Transform

Are the things you’re learning in life transforming who you are becoming?

Today’s writing prompt had to do with growth. I cannot remember what exactly it said, but it made me think about some things I have done and learned throughout my life, so I thought I would write about my thoughts on that subject today. We should be learning every day, and I have had the opportunity to have a lot of growing experiences throughout my life. But I am grateful for a few that I have been more keenly aware of recently.

Watching others, and seeing what they are capable of, especially family and close friends has had a transformative effect on my life. Years ago I watched as several family members and close friends started running as a means of exercise, and then they started doing races. I had thought about taking up running, but my cardiovascular system wasn’t super great at the time. Not that I was sick or anything, I just didn’t have a lot of endurance. I exercised every day, and I even did a lot of cardio, but running was hard. But as I watched these friends and family members break through their own personal barriers, I decided that maybe I could try a little harder as well. As I progressed, I hit a lot of mental barriers, but as I pressed on, I broke through those barriers. Most of my barriers were mental rather than physical, and I learned how to press past the desire to quit. This mental training has had a huge impact on my drive to learn new things and break through walls I have come upon in every other aspect of my life over the years.

The next thing I thought about was when I decided to start a website. I had no idea how to do it, but the commercials on TV all said it wasn’t hard and that they would walk you through the process step by step, so how hard could it be? I started with a different company and just a blog. But soon decided I wanted an ecommerce website, so I switched to WordPress. It didn’t take long before I realized this was going to be harder than I had imagined. I had points at which I wanted to quit, and points at which I cried and didn’t feel like I was smart enough to make this work. I have looked back on this however as a pivotal moment in my growth and transformation.

Having completed this website building process, as well as having changed my website now several times, I have gained additional confidence in my ability to not only do hard things, but to persevere through the desire to quit, the thoughts of incapacity or failure, and was able to finish the job well. The mental training from running being a huge asset to my ability to keep going. Looking back, I am grateful for the things I learned, not only about websites, but about myself. Because of the things I continued to learned about myself, I have had confidence to try even more things in my life, that I otherwise may have shied away from had I not gone through these experiences first.

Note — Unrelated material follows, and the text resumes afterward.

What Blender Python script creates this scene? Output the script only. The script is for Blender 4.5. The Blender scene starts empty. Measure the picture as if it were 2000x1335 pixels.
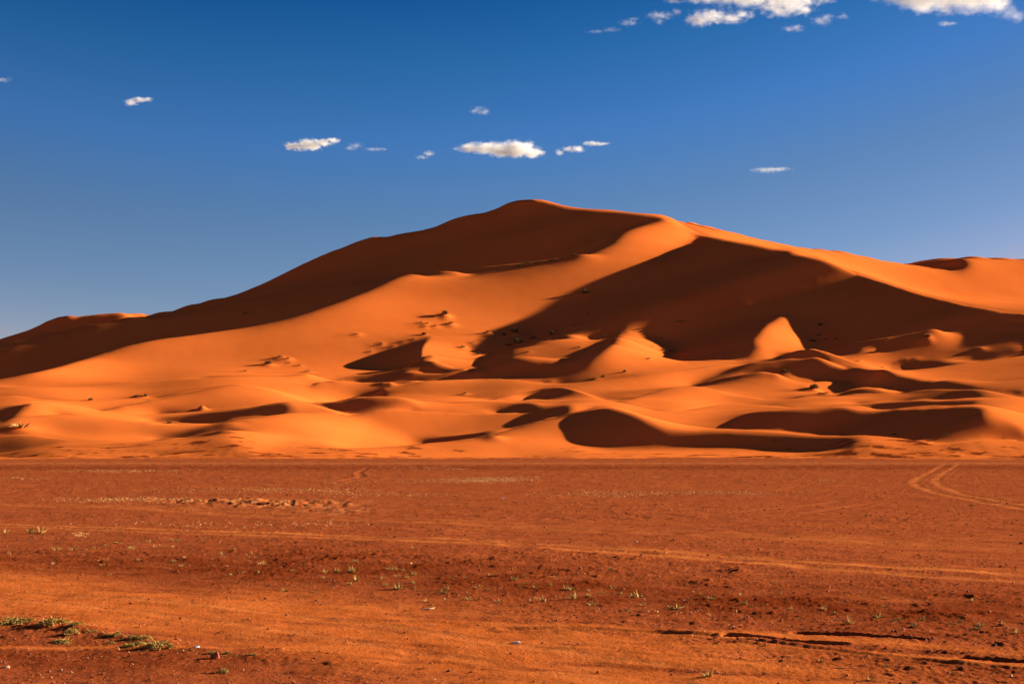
import bpy, bmesh, math, random
import numpy as np
from mathutils import Vector

# ------------------------------------------------------------------ camera, sky, sun, exposure
SUN_AZ, SUN_EL = 25.0, 15.0                 # degrees: azimuth from +X (right) towards +Y (away), elevation
scene = bpy.context.scene
cam_data = bpy.data.cameras.new('camera')
cam = bpy.data.objects.new('camera', cam_data)
scene.collection.objects.link(cam)
cam_data.sensor_width = 36.0
cam_data.lens = 49.5
cam_data.shift_y = 0.10225
cam_data.clip_start = 0.1
cam_data.clip_end = 60000.0
cam.location = (0, 0, 2.0)
cam.rotation_euler = (math.radians(90), 0, 0)
scene.camera = cam

world = bpy.data.worlds.new('World')
scene.world = world
world.use_nodes = True
wn, wl = world.node_tree.nodes, world.node_tree.links
wn.clear()
w_out = wn.new('ShaderNodeOutputWorld')
w_bg = wn.new('ShaderNodeBackground')
w_sky = wn.new('ShaderNodeTexSky')
w_sky.sky_type = 'NISHITA'
w_sky.sun_disc = False
w_sky.sun_elevation = math.radians(SUN_EL)
w_sky.sun_rotation = math.radians(90 - SUN_AZ)
w_sky.altitude = 1500
w_sky.air_density = 1.0
w_sky.dust_density = 0.0
w_sky.ozone_density = 3.0
# the polarised deep blue of the photograph: Nishita graded by direction
w_tc = wn.new('ShaderNodeTexCoord')
w_sep = wn.new('ShaderNodeSeparateXYZ')
wl.new(w_tc.outputs['Generated'], w_sep.inputs[0])
w_x = wn.new('ShaderNodeMath'); w_x.operation = 'ADD'; w_x.inputs[1].default_value = .13
wl.new(w_sep.outputs[0], w_x.inputs[0])
w_x2 = wn.new('ShaderNodeMath'); w_x2.operation = 'MULTIPLY'; wl.new(w_x.outputs[0], w_x2.inputs[0]); wl.new(w_x.outputs[0], w_x2.inputs[1])
w_e = wn.new('ShaderNodeMath'); w_e.operation = 'MULTIPLY_ADD'; w_e.inputs[1].default_value = -.32
wl.new(w_x2.outputs[0], w_e.inputs[0]); wl.new(w_sep.outputs[2], w_e.inputs[2])
w_ramp = wn.new('ShaderNodeValToRGB')
for _k, (_p, _c) in enumerate(((0.0, (1.6, .72, .5)), (.07, (.78, .62, .68)), (.10, (.60, .575, .67)), (.155, (.46, .53, .65)), (.21, (.29, .53, .80)), (.262, (.14, .45, .70)), (.315, (.035, .31, .60)), (.40, (.03, .19, .42)), (.6, (.03, .10, .28)), (1.0, (.03, .08, .24)))):  # unseen reddish horizon stops and dim zenith added to redden the dune shade
    _e0 = w_ramp.color_ramp.elements[_k] if _k < 2 else w_ramp.color_ramp.elements.new(_p)
    _e0.position = _p; _e0.color = (*[.93*q for q in _c], 1)
wl.new(w_e.outputs[0], w_ramp.inputs[0])
w_mul = wn.new('ShaderNodeMix'); w_mul.data_type = 'RGBA'; w_mul.blend_type = 'MULTIPLY'; w_mul.inputs[0].default_value = 1.0
wl.new(w_sky.outputs[0], w_mul.inputs[6]); wl.new(w_ramp.outputs[0], w_mul.inputs[7])
wl.new(w_mul.outputs[2], w_bg.inputs['Color'])

w_bg.inputs['Strength'].default_value = 0.05
wl.new(w_bg.outputs[0], w_out.inputs[0])

sun_data = bpy.data.lights.new('sun', 'SUN')
sun = bpy.data.objects.new('sun', sun_data)
scene.collection.objects.link(sun)
sun_data.energy = 5.0
sun_data.angle = math.radians(0.53)
sun_data.color = (1.0, 0.86, 0.64)
_a, _e = math.radians(SUN_AZ), math.radians(SUN_EL)
sun_dir = Vector((math.cos(_e)*math.cos(_a), math.cos(_e)*math.sin(_a), math.sin(_e)))
sun.rotation_euler = (-sun_dir).to_track_quat('-Z', 'Y').to_euler()

scene.view_settings.view_transform = 'Standard'
scene.view_settings.look = 'None'
scene.view_settings.gamma = 1.0
scene.view_settings.use_curve_mapping = False
scene.view_settings.exposure = 1.55
scene.cycles.max_bounces = 12
scene.cycles.volume_bounces = 6
scene.cycles.volume_step_rate = 1.0

scene.cycles.use_denoising = True

# ------------------------------------------------------------------ shape of the dunes: crest lines, brinks, shaded faces
F=2750.0; HY=872.0; H=2.0
PN={1:(0,560,3.926),2:(500,560,3.926),3:(1000,560,3.926),4:(1500,560,3.926),5:(600,380,3.3333),6:(1200,380,2.5)}
def P(k,s):
    x0,y0,z=PN[k]; v=[float(t) for t in s.replace(',',' ').split()]
    return [(x0+v[i]/z,y0+v[i+1]/z) for i in range(0,len(v),2)]
def Q(s):
    v=[float(t) for t in s.replace(',',' ').split()]
    return [(v[i],v[i+1]) for i in range(0,len(v),2)]
# occluding crests: name, image polyline, depth knots (px,Y), hidden gap knots (px,metres), sharp
CREST=[
('F0',Q('-200 888 0 887 76 877 143 875 229 878 306 888'),Q('-200 262 140 266 306 258'),Q('-200 1 140 2.5 306 0'),0),
('F1',Q('-200 850 0 850 51 849 127 857 229 862 293 863 344 858 407 850 458 843 499 843.5 551 849 602 863 648 871'),Q('-200 285 60 285 290 280 470 292 648 270'),Q('-200 8 200 8 400 8 520 4 600 0'),0),
('F6',Q('806 868 882 862 946 853 1000 838 1038 830 1076 820 1122 807 1163 797 1183 794 1211 796 1229 801 1267 815 1306 826 1357 834 1408 839 1446 839.5 1500 842 1551 846 1602 850 1643 851 1691 850 1719 852 1755 855.5 1793 860.5 1831 867 1882 863 1933 858.5 1971 858 2000 860.5 2200 864'),Q('806 268 1000 284 1163 298 1306 292 1500 284 1700 280 1831 267 1950 272 2200 270'),Q('806 2 1000 8 1163 25 1306 14 1500 18 1700 18 1831 6 1950 8 2200 8'),0),
('F2',Q('25 820 76 812 112 810 163 812 229 820 293 827 318 829 420 827 460 822 500 817 525 815 561 808 602 806.5 627 808 653 811 688 810 739 802 806 802 882 806 943 808 1000 807 1020 806.5'),Q('25 305 112 310 300 304 602 318 700 322 806 330 1020 326'),Q('25 0 112 10 300 10 602 6 653 4 700 12 806 15 1020 10'),0),
('F5',Q('1051 799 1112 785 1132 781.6 1163 781 1178 783 1209 786.7 1255 795.6 1280 801 1318 803 1354 799 1382 794 1418 790 1446 790 1500 792.5 1551 796 1564 797 1609 797 1632 794 1650 792 1678 793 1719 800 1755 799 1806 796 1869 794 1910 792.5 1923 794 1946 796 2000 807 2200 850'),Q('1051 335 1140 342 1318 325 1420 335 1564 326 1650 334 1719 326 1910 330 2000 316 2200 285'),Q('1051 6 1140 10 1318 12 1420 16 1564 10 1650 8 1719 8 1910 8 2000 8 2200 5'),0),
('F3',Q('60 788 84 785 112 788 158 796 194 804 229 810 270 811 331 808 382 804 448 801 500 796 535 789 561 785 602 789 643 799 676 810'),Q('60 332 84 333 270 328 500 340 561 346 676 325'),Q('60 6 84 14 270 8 500 12 561 10 676 2'),0),
('F4',Q('188 803 255 789 306 780 357 770 420 757 448 752 471 751 490 754 523 761 551 769 574 778 602 785.5'),Q('188 342 306 360 448 383 602 364'),Q('188 4 306 10 448 12 551 6 602 4'),0),
('F7',Q('602 786 632 786 668 784.6 683 779 693.6 775.5 711 776 755 776.5 793 777 818 779 857 783 907 784 953 785.5 1000 786 1025 781.6 1058 780 1085 781.5'),Q('602 364 694 374 857 370 1000 366 1058 366 1085 358'),Q('602 8 694 14 857 6 1000 6 1058 8 1085 6'),0),
('F3b',Q('-200 772 0 774 25 773 51 775 76 779.6 110 782 140 783 204 781.6 255 778.5 306 778'),Q('-200 358 25 362 140 356 306 366'),Q('-200 8 25 10 140 4 306 2'),0),
('F3c',Q('-200 752 0 753 38 756 76 758 122 757 188 752 255 746.7 306 744 364 740 397 739.6 448 736 500 735.5 551 734.5 599 729 663 723 729 718 795 715'),Q('-200 395 76 398 300 410 500 425 795 455'),Q('-200 12 76 6 300 10 400 12 500 5 795 0'),0),
('CA',Q('600 756 625 746 643 745 673 745.5 722 748 750 746 767 747'),Q('600 412 643 424 767 424'),Q('600 0 643 8 767 6'),0),
('G1',Q('747 759 775 755 816 747 839 744.7 897 742 943 740 971 740 1000 742 1051 747 1092 750 1127 748 1163 743 1204 738 1255 730.6 1300 726 1326 723 1382 715 1420 710 1471 704 1500 700.5 1528 699 1551 686 1566 683 1599 685 1643 697.5 1673 708 1704 718 1737 722.5 1775 724 1790 723 1857 715 1933 704 2000 695 2200 670'),Q('747 408 897 424 1051 420 1300 432 1480 440 1566 448 1640 435 1737 420 1857 430 2000 445 2200 470'),Q('747 2 897 12 1000 4 1127 3 1300 8 1480 14 1566 25 1673 16 1737 6 1857 12 2000 14 2200 14'),0),
('F8',Q('953 781 1000 770 1041 762.5 1076 756.6 1097 755.6 1115 758.7 1143 767.6 1173 778 1209 786'),Q('953 372 1090 388 1209 352'),Q('953 3 1090 14 1209 4'),0),
('F9',Q('1209 786 1244.5 775 1280 765 1311 757 1339 755 1362 755.6 1395 761 1433 771 1471 776.5 1500 779.6 1551 779 1564 776.5 1627 775 1663 770 1719 769 1767 767.6 1793 762.5 1826 760 1869 760.5 1928 762.5 1958 769 2000 778 2200 800'),Q('1209 354 1339 380 1470 362 1663 366 1826 376 2000 350 2200 340'),Q('1209 4 1339 8 1470 2 1663 5 1767 6 1826 10 2000 6 2200 4'),0),
('F11',Q('1625 774 1653 762.5 1678 758 1699 756.6 1719 758 1740 762 1765 768'),Q('1625 374 1699 388 1765 374'),Q('1625 2 1699 10 1765 2'),0),
('F13',Q('1676 790 1716 785 1767 784 1798 780 1826 781 1848 783 1882 778 1928 776 2000 779 2200 806'),Q('1676 338 1800 346 2000 338 2200 320'),Q('1676 2 1800 6 1848 6 1928 8 2000 5 2200 4'),0),
('H2',Q('625 745.5 704 733 793 716 818 705 831 697.5 844 692.5'),Q('625 438 704 442 793 452 844 460'),Q('625 1 704 2 793 3 844 0'),0),
('S1',Q('-200 772 0 741 64 729 127 713 166 700 204 689 245 677 306 664 382 654 500 636 576 619 627 603 678 585.5 734 560 783 541 804 540.5 840 538 888 537 918 535 990 527 1050 518 1110 509'),Q('-200 460 0 474 127 490 306 516 500 548 627 584 734 628 783 648 840 660 990 695 1110 730'),Q('-200 10 0 14 127 18 306 20 500 24 783 30 990 20 1110 4'),1),
('M',Q('-200 715 0 672 130 645 255 624 304 615 382 596 443 582 500 560 600 512 648 491 669 483.5 693 473.6 738 463 747 464 780 457 810 453 849 443 885 428 915 420 939 416.6 960 411 990 398.6 1014 391.4 1035 389.6 1056 391 1080 397 1110 403 1155 408.5 1200 411 1220 414 1264 421 1296 421 1316 428'),Q('-200 600 0 640 304 700 600 790 850 850 1035 900 1200 885 1296 860 1316 852'),Q('-200 120 0 120 304 120 600 150 1035 150 1296 60 1316 50'),0),
('R1',Q('1316 428 1336 440 1360 454 1408 468 1480 481 1540 497 1600 508 1640 523 1720 550 1800 576 1880 594 1940 605 2000 614 2200 640'),Q('1316 852 1360 825 1480 765 1600 705 1800 650 2000 610 2200 575'),Q('1316 50 1400 50 1600 50 1800 50 2000 40 2200 30'),1),
('L1',Q('-200 740 0 662 64 641.5 122 618 132 616.5 153 618 183 615 260 612.5 304 616'),Q('-200 820 0 850 304 900'),Q('-200 120 304 120'),0),
('R2a',Q('1316 432 1360 438 1424 456 1504 474 1568 490 1620 493 1648 496 1704 510 1740 515 1768 516 1810 523 1860 529'),Q('1316 960 1568 960 1768 900 1860 860'),Q('1316 100 1568 80 1700 60 1768 60 1860 10'),0),
('R2b',Q('1768 516 1800 509 1824 506 1888 505 2000 507 2200 515'),Q('1768 990 1888 960 2200 900'),Q('1768 120 2200 120'),0),
]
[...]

Not too long ago I was looking through a bunch of my original art, looking for art to donate to a local fundraiser for my community. As I looked through the originals, some of them from when I first started painting, I could see a huge difference from the beginning to now. As I looked through my art, I wondered at what I saw in the first paintings that gave me confidence to even try selling my art. But I, or others who saw my art, saw something encouraging, and I persevered. I have had many paintings that I wanted to throw away half way through the process, and I have had a few that I have actually thrown away in the end, but not too many. Because of what I have learned in other areas of my life, I have learned to trust the process and to keep going. Not everything in life turns out as a masterpiece, but regardless, transformation occurs and we can learn from the process. I am grateful I can see the progress I have made as an artist over the years, and it’s fun to have such a visual representation of that growth.

This last one I’ll share may sound funny, and I wrote about it not so long ago. Making sourdough bread. I have wanted to learn how to make sourdough for years, and in 2020 I decided it was time to really start learning. As I related before, I did not have immediate success, and I stopped trying for a time, but I didn’t give up on the desire or totally quit. I learned more, I found new resources that helped me, and I tried again. The third attempt was the successful one. Sometimes I wonder where my life would be if I always gave up or quit after the first or second failed attempt. I did set it aside for a time, I continued to look for resources and information, and I kept it on the back burner of my mind. It took 2 years of this process, but I finally did make a successful loaf of sourdough bread, and we continue to enjoy the fruits of my learning process on a daily basis.

I love the quote above, because nothing I have done has been earth shattering to anyone else. Most of this stuff is pretty ordinary in nature, but the lessons I have learned and continue to learn, continue to change who I am and make me a better, more determined person. The transformation process will never be complete in this life, and I know we will have opportunity to continue the process in the next. I am grateful I am learning how to keep going, keep trying, and that I can succeed, eventually.